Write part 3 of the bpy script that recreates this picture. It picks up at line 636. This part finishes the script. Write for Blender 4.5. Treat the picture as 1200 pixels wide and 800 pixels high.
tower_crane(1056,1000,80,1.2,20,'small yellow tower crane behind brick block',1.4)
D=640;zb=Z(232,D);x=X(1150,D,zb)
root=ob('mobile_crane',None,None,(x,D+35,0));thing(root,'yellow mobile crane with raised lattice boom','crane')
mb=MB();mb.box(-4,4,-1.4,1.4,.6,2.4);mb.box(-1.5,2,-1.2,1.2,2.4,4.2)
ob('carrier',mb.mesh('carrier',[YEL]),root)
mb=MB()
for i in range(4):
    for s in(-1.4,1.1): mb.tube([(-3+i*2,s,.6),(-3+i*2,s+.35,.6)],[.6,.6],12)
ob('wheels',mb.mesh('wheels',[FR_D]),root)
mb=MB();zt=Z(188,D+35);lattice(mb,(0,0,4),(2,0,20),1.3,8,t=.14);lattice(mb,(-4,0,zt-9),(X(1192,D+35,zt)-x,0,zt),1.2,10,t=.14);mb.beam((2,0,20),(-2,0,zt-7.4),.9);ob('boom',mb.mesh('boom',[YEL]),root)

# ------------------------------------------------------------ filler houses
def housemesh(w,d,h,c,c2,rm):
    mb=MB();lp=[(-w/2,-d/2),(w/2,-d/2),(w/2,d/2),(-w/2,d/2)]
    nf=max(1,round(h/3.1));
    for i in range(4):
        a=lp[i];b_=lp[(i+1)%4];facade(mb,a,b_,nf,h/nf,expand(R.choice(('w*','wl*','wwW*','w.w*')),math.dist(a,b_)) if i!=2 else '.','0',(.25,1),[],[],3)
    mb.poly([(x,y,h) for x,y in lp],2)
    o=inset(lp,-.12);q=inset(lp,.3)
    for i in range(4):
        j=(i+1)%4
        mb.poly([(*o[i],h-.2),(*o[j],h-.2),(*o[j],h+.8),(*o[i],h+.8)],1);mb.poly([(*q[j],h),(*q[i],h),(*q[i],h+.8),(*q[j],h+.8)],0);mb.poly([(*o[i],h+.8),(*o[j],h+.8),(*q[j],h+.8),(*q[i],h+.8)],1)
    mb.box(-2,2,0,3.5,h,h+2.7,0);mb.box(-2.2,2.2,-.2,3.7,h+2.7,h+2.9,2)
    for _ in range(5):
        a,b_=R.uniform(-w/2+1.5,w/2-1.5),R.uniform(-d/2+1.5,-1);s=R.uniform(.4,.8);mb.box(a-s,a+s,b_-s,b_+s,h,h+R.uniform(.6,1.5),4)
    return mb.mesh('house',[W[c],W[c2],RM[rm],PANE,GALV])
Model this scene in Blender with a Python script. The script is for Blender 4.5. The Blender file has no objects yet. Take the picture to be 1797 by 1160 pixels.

● ● ● ● ●

| What you need to do |
Return every line exactly.

| Task result |
Write part 3 of the bpy script that recreates this picture. It picks up at line 636. This part finishes the script. Write for Blender 4.5. Treat the picture as 1200 pixels wide and 800 pixels high.
tower_crane(1056,1000,80,1.2,20,'small yellow tower crane behind brick block',1.4)
D=640;zb=Z(232,D);x=X(1150,D,zb)
root=ob('mobile_crane',None,None,(x,D+35,0));thing(root,'yellow mobile crane with raised lattice boom','crane')
mb=MB();mb.box(-4,4,-1.4,1.4,.6,2.4);mb.box(-1.5,2,-1.2,1.2,2.4,4.2)
ob('carrier',mb.mesh('carrier',[YEL]),root)
mb=MB()
for i in range(4):
    for s in(-1.4,1.1): mb.tube([(-3+i*2,s,.6),(-3+i*2,s+.35,.6)],[.6,.6],12)
ob('wheels',mb.mesh('wheels',[FR_D]),root)
mb=MB();zt=Z(188,D+35);lattice(mb,(0,0,4),(2,0,20),1.3,8,t=.14);lattice(mb,(-4,0,zt-9),(X(1192,D+35,zt)-x,0,zt),1.2,10,t=.14);mb.beam((2,0,20),(-2,0,zt-7.4),.9);ob('boom',mb.mesh('boom',[YEL]),root)

# ------------------------------------------------------------ filler houses
def housemesh(w,d,h,c,c2,rm):
    mb=MB();lp=[(-w/2,-d/2),(w/2,-d/2),(w/2,d/2),(-w/2,d/2)]
    nf=max(1,round(h/3.1));
    for i in range(4):
        a=lp[i];b_=lp[(i+1)%4];facade(mb,a,b_,nf,h/nf,expand(R.choice(('w*','wl*','wwW*','w.w*')),math.dist(a,b_)) if i!=2 else '.','0',(.25,1),[],[],3)
    mb.poly([(x,y,h) for x,y in lp],2)
    o=inset(lp,-.12);q=inset(lp,.3)
    for i in range(4):
        j=(i+1)%4
        mb.poly([(*o[i],h-.2),(*o[j],h-.2),(*o[j],h+.8),(*o[i],h+.8)],1);mb.poly([(*q[j],h),(*q[i],h),(*q[i],h+.8),(*q[j],h+.8)],0);mb.poly([(*o[i],h+.8),(*o[j],h+.8),(*q[j],h+.8),(*q[i],h+.8)],1)
    mb.box(-2,2,0,3.5,h,h+2.7,0);mb.box(-2.2,2.2,-.2,3.7,h+2.7,h+2.9,2)
    for _ in range(5):
        a,b_=R.uniform(-w/2+1.5,w/2-1.5),R.uniform(-d/2+1.5,-1);s=R.uniform(.4,.8);mb.box(a-s,a+s,b_-s,b_+s,h,h+R.uniform(.6,1.5),4)
    return mb.mesh('house',[W[c],W[c2],RM[rm],PANE,GALV])
Model this scene in Blender with a Python script. The script is for Blender 4.5. The Blender file has no objects yet. Take the picture to be 1797 by 1160 pixels.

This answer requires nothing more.